Anyone who read Dr. Seuss’s The Lorax as a kid might dread the movie version. No one really needs another moralizing, hectoring lecture from environmentalists on the need to save the trees from extinction, especially since that once-fashionable cause seems ridiculously overwrought today. There is no shortage of trees and this is due not to nationalization so much as the privatization and cultivation of forest land.

And yet, even so, the movie is stunning and beautiful in every way, with a message that taps into something important, something with economic and political relevance for us today. In fact, the movie improves on the book with the important addition of “Thneed-Ville,” a community of people who live in a completely artificial world lorded over by a mayor who also owns the monopoly on oxygen.

This complicates the relatively simple narrative of the book, which offers a story of a depleted environment that doesn’t actually make much sense. The original posits an entrepreneur who discovers that he can make a “Thneed” — a kind of all-purpose cloth — out of the tufts of the “Truffula Tree,” and that this product is highly marketable.

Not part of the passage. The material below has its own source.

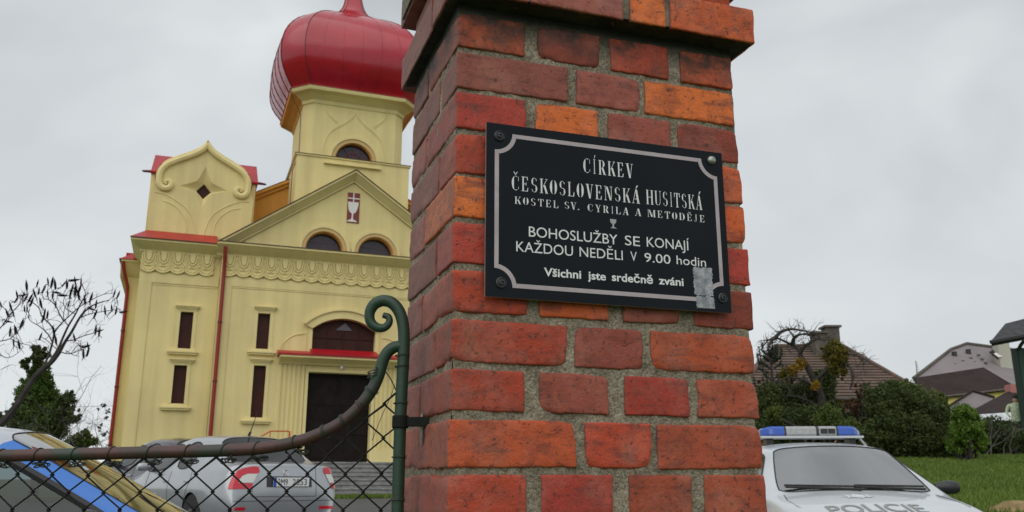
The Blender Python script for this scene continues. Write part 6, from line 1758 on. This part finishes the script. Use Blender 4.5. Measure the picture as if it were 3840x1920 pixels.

Now, in real life, any capitalist in this setting would know exactly what to do: immediately get to work planting and cultivating more Truffula trees. This is essential capital that makes the business possible and sustainable through time. You want more rather than less capital. An egg producer doesn’t kill his chickens; he breeds more. But in the book (and the movie), the capitalist does the opposite. He cuts down all the trees and, surprise, his business goes bust.

The book ends with the aging capitalist regretting his life and passing on the last Truffula seed to the next generation. The end. However, the movie introduces us to the town that is founded after this depletion occurs. It is shielded off from the poisoned and depleted world outside, and oxygen is pumped in by the mayor who holds the monopoly on air and builds Lenin-like statues to himself. The people eventually rise up when they discover that “air is free” and thereby overthrow the despot, chopping off the statue’s head.

It was this line about how air is free that clued me in to the movie’s possible subtext. You only need to add one metaphor to see how this movie can be the most important and relevant political-economic drama of the season.

The metaphorical substitution is this: The Trees are Ideas.